For his career, he stands at .356, so he was about as unlucky in 2008 as he was lucky in 2007. That's all it was. Luck. Even with that midseason hamstring injury, it's not like there's evidence that he got any slower - he stole more bases and he recorded just as many triples and infield hits. So we're left with luck.

Here's another way of looking at it:


Grounders: .285 BABIP
Fly Balls: .127 BABIP
Line Drives: .634 BABIP


Grounders: .301 BABIP
Fly Balls: .117 BABIP
Line Drives: .701 BABIP


Grounders: -6 hits
Fly Balls: +1 hit
Line Drives: -9 hits

That's the breakdown, and even if you think Ichiro's less able to single on groundballs than he used to be (with which I wouldn't agree; that BABIP was .368 in 2007), 36% of his line drives were caught last year, compared to 30% for his career. That's not sustainable. Brandon Fahey's BABIP on line drives is .734. Willie Ballgame's is .691. Tom Goodwin's was .733. .634 is unheard of. More than anything else, Ichiro was unlucky with his line drives last year, and that's not going to keep up.

Offensively, I think Ichiro's as solid as he's ever been, and his year to year fluctuation is simply the result of the vagaries of being a ball-in-play hitter.

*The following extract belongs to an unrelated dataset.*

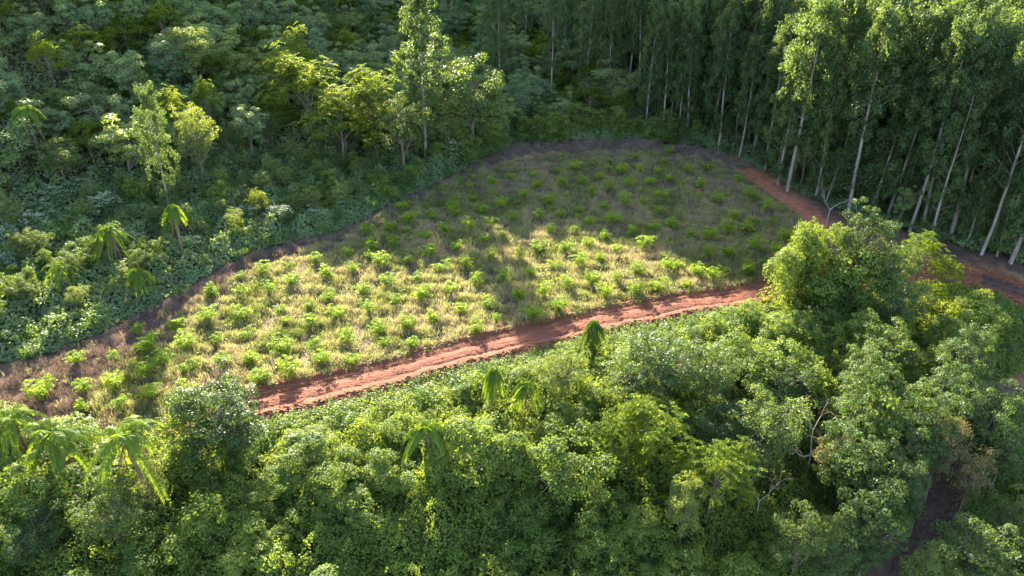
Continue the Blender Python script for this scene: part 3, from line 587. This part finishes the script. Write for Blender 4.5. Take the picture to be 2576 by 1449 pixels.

His single-season BABIPs have run the gamut between .319 and .401, and there's no pattern to be unconvered. It's just randomness, or something approximating randomness. The best we can do is say that Ichiro's skillset seems to have remained stable, and that going forward he's as likely to be a tremendous asset as he is to be a disappointment. Odds are in favor of 2009 being a kinder, gentler season.

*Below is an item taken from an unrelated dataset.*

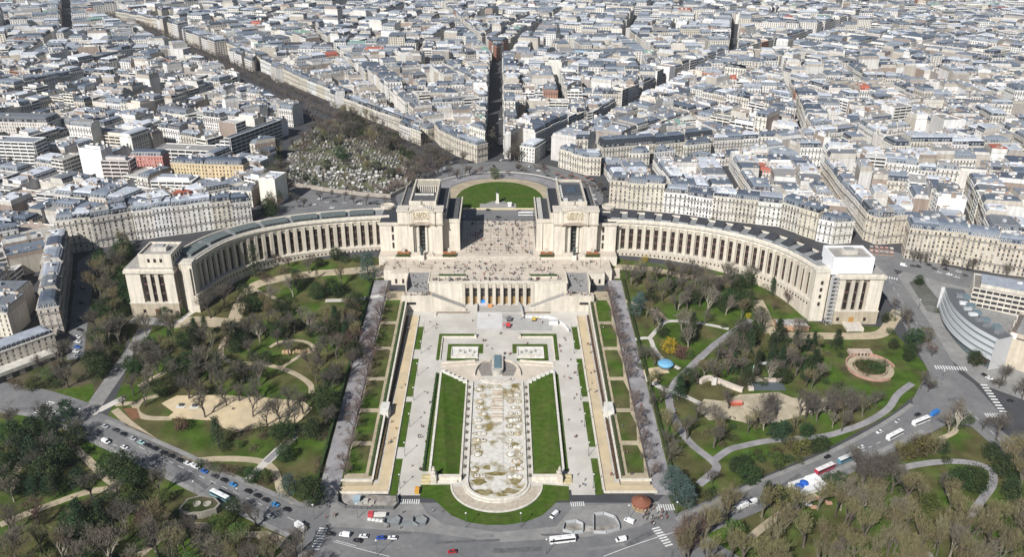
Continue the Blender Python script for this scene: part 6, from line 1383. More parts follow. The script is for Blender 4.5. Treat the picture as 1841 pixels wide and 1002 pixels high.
for i, (x, y, L_, W2, dx) in enumerate([(690, 985, 26, 2.2, 1), (840, 975, 30, 1.6, 1), (930, 990, 22, 3, 1), (1090, 985, 18, 2, .9), (720, 960, 10, 1.4, 1), (1000, 962, 14, 1.2, 1), (870, 965, 9, 2.5, 1), (330, 848, 40, 2.2, -1), (430, 898, 30, 1.8, -1), (250, 806, 26, 2.0, -1), (1400, 880, 36, 2.2, 2), (1520, 826, 34, 1.8, 2), (1690, 690, 12, 6, 1), (1720, 720, 10, 4, 1), (1640, 580, 30, 2.2, 3), (1600, 505, 20, 2, 3), (60, 735, 20, 2, 1), (1150, 970, 16, 3, 2), (600, 990, 14, 2.6, -1)]):
    A = G(x, y); d_ = {1: (1, .05), .9: (1, .2), -1: (.78, -.62), 2: (.80, .60), 3: (-.5, .86)}[dx]; l_ = math.hypot(*d_); u_ = (d_[0] / l_, d_[1] / l_)
    pl = [(A[0] + u_[0] * L_ * (f - .5) + R.uniform(-.25, .25), A[1] + u_[1] * L_ * (f - .5) + R.uniform(-.25, .25)) for f in (0, .2, .4, .6, .8, 1)]
    mb = MB(); strip(mb, pl, W2, .15, PATCH if i % 3 else PATCH2); mb.build('road_patch', kind='structure')
# ================================================================== VEHICLES
whl = MB(); whl.tube((0, -.12, 0), (0, .12, 0), .33, .33, 10, PLAIN, (.02, .02, .02), True); whl.tube((0, .13, 0), (0, .14, 0), .18, .17, 8, PLAIN, (.4, .4, .42), True); WHEEL = whl.mesh('wheel')
def prof(mb, pts, w0, m, c, w1=None, zs=None):
    """side outline (x, z) extruded across the width, narrower towards the top"""
    zmax = max(p[1] for p in pts); zmin = min(p[1] for p in pts); w1 = w1 or w0
    wd = lambda z: w0 + (w1 - w0) * max(0, (z - zmin) / (zmax - zmin or 1))
    k = len(pts)
    for i in range(k):
        a, b = pts[i], pts[(i + 1) % k]; mb.face([(a[0], -wd(a[1]), a[1]), (b[0], -wd(b[1]), b[1]), (b[0], wd(b[1]), b[1]), (a[0], wd(a[1]), a[1])], m, c)
    for s in (-1, 1): mb.face([(p[0], s * wd(p[1]), p[1]) for p in pts], m, c)
VM = {}
def vmesh(kind_, c):
    k = (kind_, c)
    if k in VM: return VM[k]
    b, g, l, r = MB(), MB(), MB(), MB()
    if kind_ == 'car':
        prof(b, [(-2.1, .3), (2.1, .3), (2.15, .6), (2.0, .82), (1.0, .95), (-1.9, 1.0), (-2.15, .7)], .9, PAINT, c, .82)
        prof(g, [(1.05, .93), (.35, 1.40), (-1.25, 1.42), (-1.95, .98)], .78, GLASS, (.02, .022, .025), .62); prof(r, [(.3, 1.40), (.2, 1.47), (-1.15, 1.48), (-1.3, 1.41)], .64, PAINT, c, .58)
        wx, H_ = (1.35, -1.35), .82; l.box(2.1, 2.17, .5, .8, .55, .72, PLAIN, (.7, .7, .68)); L2, W_ = 2.1, .86
    elif kind_ == 'van':
        prof(b, [(-2.5, .35), (2.4, .35), (2.5, .9), (1.75, 1.15), (1.1, 2.05), (-2.5, 2.1)], .98, PAINT, c, .88)
        prof(g, [(1.78, 1.18), (1.2, 1.98), (.9, 1.98), (.9, 1.2)], .97, GLASS, (.02, .022, .025), .91); prof(r, [(1.0, 2.06), (1.0, 2.12), (-2.4, 2.16), (-2.4, 2.09)], .8, PAINT, c, .7)
        wx, W_ = (1.6, -1.6), .92; l.box(2.45, 2.52, .5, .85, .7, .95, PLAIN, (.7, .7, .68))
    elif kind_ == 'truck':
        prof(b, [(-3.2, .8), (1.3, .8), (1.3, 3.1), (-3.2, 3.1)], 1.15, PAINT, c, 1.15); prof(r, [(1.4, .5), (3.0, .5), (3.05, 1.4), (2.6, 2.3), (1.4, 2.3)], 1.05, PAINT, shade(c, .95), 1.0)
        prof(g, [(3.02, 1.45), (2.62, 2.2), (2.1, 2.2), (2.1, 1.45)], 1.07, GLASS, (.02, .022, .025), 1.02); wx, W_ = (2.3, -2.0), 1.0; l.box(3.02, 3.08, .6, .95, .75, 1.0, PLAIN, (.7, .7, .68))
    else:
        L_ = 6.0; side, top = c
        prof(b, [(-L_, .4), (L_, .4), (L_ + .1, 1.3), (L_ - .1, 3.0), (-L_, 3.0)], 1.25, PAINT, side, 1.22); prof(r, [(-L_ + .1, 3.0), (L_ - .2, 3.0), (L_ - .5, 3.2), (-L_ + .3, 3.2)], 1.2, PAINT, top, 1.1)
        for q in (-3, 2): r.box(q - .9, q + .9, -.7, .7, 3.2, 3.45, PLAIN, shade(top, .8))
        prof(g, [(-L_ + .2, 1.55), (L_ + .03, 1.55), (L_ - .06, 2.65), (-L_ + .2, 2.65)], 1.27, GLASS, (.02, .022, .026), 1.255); wx, W_ = (3.8, -3.4), 1.12; l.box(L_ + .08, L_ + .14, .7, 1.05, .7, .95, PLAIN, (.7, .7, .68))
    VM[k] = (b.mesh('body'), g.mesh('windows'), r.mesh('roof'), l.mesh('headlight'), wx, W_); return VM[k]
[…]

Defensively, who knows. Plus/minus loves him, UZR hates him, PMR thinks he's okay. I'm comfortable calling him 0 < x < +10 in right field, including a little bonus for his arm. He did make a handful of mistakes down the stretch last year, and those can't be forgotten. On the one hand, I'd like to think those were simply the result of a lack of focus due to it being a lost year, because that's a non-physical explanation. But on the other, I feel like Ichiro has too much pride to give less than his all, so whatever, I don't know. It did seem like his mistakes had more to do with bad split-second decisions as opposed to deteriorating skills, so I think his range is intact. He should be peaches.

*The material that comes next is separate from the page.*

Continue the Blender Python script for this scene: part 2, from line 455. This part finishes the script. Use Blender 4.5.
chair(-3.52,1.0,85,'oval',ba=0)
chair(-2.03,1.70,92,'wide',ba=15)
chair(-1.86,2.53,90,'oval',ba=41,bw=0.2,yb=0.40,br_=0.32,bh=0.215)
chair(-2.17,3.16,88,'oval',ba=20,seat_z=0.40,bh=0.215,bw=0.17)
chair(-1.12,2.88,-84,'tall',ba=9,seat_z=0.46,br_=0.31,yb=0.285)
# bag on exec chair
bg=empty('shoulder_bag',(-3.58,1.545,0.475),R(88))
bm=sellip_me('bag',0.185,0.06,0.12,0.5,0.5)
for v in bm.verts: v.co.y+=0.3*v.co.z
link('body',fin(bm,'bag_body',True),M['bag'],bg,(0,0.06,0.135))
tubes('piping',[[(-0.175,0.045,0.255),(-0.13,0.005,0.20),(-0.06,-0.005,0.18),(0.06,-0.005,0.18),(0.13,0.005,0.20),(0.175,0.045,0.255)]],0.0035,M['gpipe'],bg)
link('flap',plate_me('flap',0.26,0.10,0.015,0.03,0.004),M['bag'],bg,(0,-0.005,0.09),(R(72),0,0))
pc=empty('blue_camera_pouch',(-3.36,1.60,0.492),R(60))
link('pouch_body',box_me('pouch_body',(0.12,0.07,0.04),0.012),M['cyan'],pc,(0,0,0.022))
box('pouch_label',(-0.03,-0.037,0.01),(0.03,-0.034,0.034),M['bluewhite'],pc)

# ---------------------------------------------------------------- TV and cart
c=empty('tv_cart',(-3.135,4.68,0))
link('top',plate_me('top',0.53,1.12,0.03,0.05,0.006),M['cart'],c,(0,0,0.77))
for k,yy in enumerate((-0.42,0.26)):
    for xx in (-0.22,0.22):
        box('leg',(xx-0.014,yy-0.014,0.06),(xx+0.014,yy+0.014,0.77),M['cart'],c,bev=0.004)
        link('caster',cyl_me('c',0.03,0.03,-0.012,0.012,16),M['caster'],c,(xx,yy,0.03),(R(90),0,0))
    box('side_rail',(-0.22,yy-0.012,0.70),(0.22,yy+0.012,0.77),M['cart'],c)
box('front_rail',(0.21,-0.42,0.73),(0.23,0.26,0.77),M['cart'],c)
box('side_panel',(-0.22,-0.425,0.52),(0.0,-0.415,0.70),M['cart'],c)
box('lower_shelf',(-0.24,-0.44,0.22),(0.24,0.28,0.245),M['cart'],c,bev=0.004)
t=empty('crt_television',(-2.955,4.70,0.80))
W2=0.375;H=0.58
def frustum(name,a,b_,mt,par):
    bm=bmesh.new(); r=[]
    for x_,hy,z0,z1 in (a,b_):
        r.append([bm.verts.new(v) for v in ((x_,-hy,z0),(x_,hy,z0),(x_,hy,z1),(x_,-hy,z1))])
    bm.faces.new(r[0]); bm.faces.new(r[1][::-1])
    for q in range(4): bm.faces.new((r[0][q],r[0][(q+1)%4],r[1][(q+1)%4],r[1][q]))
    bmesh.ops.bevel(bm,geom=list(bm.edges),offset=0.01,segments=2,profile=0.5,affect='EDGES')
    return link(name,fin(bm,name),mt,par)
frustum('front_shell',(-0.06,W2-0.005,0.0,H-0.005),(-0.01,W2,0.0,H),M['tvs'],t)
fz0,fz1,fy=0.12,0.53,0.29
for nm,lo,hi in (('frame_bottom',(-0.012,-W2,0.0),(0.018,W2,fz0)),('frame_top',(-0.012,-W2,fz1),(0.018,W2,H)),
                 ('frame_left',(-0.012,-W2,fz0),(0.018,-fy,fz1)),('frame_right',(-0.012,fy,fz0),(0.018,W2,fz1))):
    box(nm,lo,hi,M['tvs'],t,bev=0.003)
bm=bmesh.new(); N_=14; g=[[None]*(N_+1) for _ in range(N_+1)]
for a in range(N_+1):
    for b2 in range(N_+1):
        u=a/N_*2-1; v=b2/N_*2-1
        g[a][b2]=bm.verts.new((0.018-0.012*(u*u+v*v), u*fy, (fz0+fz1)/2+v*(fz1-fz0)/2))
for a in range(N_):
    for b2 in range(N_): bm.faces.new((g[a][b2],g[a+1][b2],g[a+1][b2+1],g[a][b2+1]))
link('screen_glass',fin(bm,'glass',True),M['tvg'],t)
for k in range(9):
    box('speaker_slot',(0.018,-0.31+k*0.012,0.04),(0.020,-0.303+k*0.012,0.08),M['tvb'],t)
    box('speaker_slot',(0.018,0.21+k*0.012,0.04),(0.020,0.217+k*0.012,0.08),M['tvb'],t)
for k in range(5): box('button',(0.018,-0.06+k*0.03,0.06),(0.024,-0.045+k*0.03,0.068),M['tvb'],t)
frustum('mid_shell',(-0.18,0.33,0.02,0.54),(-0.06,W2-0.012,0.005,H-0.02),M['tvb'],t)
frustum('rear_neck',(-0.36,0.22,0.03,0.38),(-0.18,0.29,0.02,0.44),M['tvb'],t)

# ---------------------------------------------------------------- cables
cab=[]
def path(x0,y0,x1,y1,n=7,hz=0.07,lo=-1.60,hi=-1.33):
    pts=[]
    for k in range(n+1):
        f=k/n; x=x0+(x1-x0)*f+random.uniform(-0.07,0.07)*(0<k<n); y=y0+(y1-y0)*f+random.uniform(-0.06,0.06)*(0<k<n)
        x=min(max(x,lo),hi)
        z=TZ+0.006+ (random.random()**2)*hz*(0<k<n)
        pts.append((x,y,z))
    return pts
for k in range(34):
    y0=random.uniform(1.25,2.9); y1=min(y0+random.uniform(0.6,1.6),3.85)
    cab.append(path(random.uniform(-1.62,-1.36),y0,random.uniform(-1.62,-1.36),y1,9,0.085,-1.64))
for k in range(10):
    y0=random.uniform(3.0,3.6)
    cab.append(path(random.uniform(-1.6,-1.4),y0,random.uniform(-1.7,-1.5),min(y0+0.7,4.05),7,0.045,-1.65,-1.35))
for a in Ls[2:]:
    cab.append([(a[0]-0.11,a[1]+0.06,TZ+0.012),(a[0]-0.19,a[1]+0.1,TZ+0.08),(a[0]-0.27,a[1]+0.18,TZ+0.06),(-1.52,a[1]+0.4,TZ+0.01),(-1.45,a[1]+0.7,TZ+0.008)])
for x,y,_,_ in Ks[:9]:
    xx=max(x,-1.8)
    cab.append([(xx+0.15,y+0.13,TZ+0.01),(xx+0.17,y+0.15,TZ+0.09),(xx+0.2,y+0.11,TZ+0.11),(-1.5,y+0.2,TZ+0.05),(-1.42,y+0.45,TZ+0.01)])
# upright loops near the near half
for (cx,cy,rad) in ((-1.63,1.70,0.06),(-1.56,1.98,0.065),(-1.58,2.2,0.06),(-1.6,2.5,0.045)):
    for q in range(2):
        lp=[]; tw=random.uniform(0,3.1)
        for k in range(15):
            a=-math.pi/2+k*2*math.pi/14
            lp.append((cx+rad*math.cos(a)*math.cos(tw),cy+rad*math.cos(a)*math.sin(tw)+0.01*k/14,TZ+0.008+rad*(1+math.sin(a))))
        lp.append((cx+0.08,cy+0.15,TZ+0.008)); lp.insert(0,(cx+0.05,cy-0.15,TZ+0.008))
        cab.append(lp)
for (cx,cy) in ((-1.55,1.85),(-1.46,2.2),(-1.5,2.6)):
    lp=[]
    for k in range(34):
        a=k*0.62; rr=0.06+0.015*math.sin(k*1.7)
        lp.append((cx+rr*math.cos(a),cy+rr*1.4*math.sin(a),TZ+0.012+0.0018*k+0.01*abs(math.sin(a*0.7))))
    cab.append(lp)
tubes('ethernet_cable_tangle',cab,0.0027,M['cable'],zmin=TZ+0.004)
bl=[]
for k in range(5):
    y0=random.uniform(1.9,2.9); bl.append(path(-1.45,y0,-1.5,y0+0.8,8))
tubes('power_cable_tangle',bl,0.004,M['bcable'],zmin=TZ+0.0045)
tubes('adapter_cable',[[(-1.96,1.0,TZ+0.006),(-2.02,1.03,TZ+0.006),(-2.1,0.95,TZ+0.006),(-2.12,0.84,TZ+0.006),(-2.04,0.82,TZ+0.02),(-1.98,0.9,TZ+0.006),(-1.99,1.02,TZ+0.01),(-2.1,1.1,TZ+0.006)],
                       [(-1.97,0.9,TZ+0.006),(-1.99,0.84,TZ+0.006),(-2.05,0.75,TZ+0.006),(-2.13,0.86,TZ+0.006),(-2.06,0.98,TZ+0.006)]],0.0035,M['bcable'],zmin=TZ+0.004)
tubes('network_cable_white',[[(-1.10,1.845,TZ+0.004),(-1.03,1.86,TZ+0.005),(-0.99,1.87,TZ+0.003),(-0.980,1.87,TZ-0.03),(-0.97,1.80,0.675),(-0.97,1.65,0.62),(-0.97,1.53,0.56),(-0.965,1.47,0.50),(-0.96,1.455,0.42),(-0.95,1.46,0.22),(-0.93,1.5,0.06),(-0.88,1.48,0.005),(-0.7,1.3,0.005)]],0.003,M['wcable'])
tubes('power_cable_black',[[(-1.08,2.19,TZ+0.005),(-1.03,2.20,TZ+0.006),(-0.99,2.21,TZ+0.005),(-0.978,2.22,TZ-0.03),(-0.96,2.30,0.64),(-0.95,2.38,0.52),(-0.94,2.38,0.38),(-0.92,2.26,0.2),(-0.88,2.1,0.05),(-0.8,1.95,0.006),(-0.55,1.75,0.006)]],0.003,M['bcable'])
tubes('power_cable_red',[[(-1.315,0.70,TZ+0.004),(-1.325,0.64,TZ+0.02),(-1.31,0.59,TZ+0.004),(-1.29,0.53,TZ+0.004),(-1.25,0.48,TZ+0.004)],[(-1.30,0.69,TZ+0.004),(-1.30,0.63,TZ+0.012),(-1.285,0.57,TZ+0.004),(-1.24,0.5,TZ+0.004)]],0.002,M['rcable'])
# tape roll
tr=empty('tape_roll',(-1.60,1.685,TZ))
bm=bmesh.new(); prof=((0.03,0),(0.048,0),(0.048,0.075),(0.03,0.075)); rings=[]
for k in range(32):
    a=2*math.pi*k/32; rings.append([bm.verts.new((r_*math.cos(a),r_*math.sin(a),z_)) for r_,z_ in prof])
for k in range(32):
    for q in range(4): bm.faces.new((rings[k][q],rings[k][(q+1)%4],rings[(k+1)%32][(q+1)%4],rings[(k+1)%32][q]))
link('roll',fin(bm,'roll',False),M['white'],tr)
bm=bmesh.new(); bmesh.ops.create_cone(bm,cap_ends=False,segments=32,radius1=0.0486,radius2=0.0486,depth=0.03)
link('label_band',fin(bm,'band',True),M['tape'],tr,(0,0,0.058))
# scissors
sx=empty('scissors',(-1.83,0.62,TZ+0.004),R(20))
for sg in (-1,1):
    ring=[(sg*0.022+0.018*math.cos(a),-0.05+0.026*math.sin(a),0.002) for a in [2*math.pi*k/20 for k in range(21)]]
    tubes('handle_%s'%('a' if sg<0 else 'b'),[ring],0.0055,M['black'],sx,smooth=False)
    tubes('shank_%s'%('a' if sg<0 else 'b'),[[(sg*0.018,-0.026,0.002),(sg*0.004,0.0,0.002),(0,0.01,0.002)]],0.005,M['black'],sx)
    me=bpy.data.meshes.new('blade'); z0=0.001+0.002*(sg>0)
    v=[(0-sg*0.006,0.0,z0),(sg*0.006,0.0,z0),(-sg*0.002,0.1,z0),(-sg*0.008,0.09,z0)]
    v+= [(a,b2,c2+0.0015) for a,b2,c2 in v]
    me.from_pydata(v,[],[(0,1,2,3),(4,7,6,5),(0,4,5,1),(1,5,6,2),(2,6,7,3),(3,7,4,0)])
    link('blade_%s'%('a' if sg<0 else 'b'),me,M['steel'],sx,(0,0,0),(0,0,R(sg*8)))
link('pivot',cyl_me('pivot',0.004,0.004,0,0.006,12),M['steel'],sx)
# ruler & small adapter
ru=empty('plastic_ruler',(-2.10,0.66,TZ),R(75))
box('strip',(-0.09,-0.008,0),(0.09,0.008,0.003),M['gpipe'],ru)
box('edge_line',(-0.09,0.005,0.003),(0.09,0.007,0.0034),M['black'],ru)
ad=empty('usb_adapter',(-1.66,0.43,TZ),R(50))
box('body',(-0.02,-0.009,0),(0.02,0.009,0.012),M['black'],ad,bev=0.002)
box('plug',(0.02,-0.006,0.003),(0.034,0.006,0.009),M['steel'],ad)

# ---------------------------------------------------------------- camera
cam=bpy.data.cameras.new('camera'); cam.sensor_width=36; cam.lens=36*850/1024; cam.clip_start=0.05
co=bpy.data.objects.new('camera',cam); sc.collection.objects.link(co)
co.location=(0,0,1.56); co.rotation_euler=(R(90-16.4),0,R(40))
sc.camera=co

Overall, Ichiro's still a heck of a player. He may never again approach the kind of season he had in 2004, but that's not the player we expect him to be, nor is that the kind of player he has to be in order to remain productive. All he has to do is hit .320-.330 while playing solid defense every day, and there's no good reason to think he's any less capable of doing that now than he was three years ago, the last time people thought he might be losing a step. Ichiro's fine. The question shouldn't be whether it's possible to build a winning team around Ichiro; the question should be whether we'll ever be able to surround Ichiro with the winning team he so rightly deserves.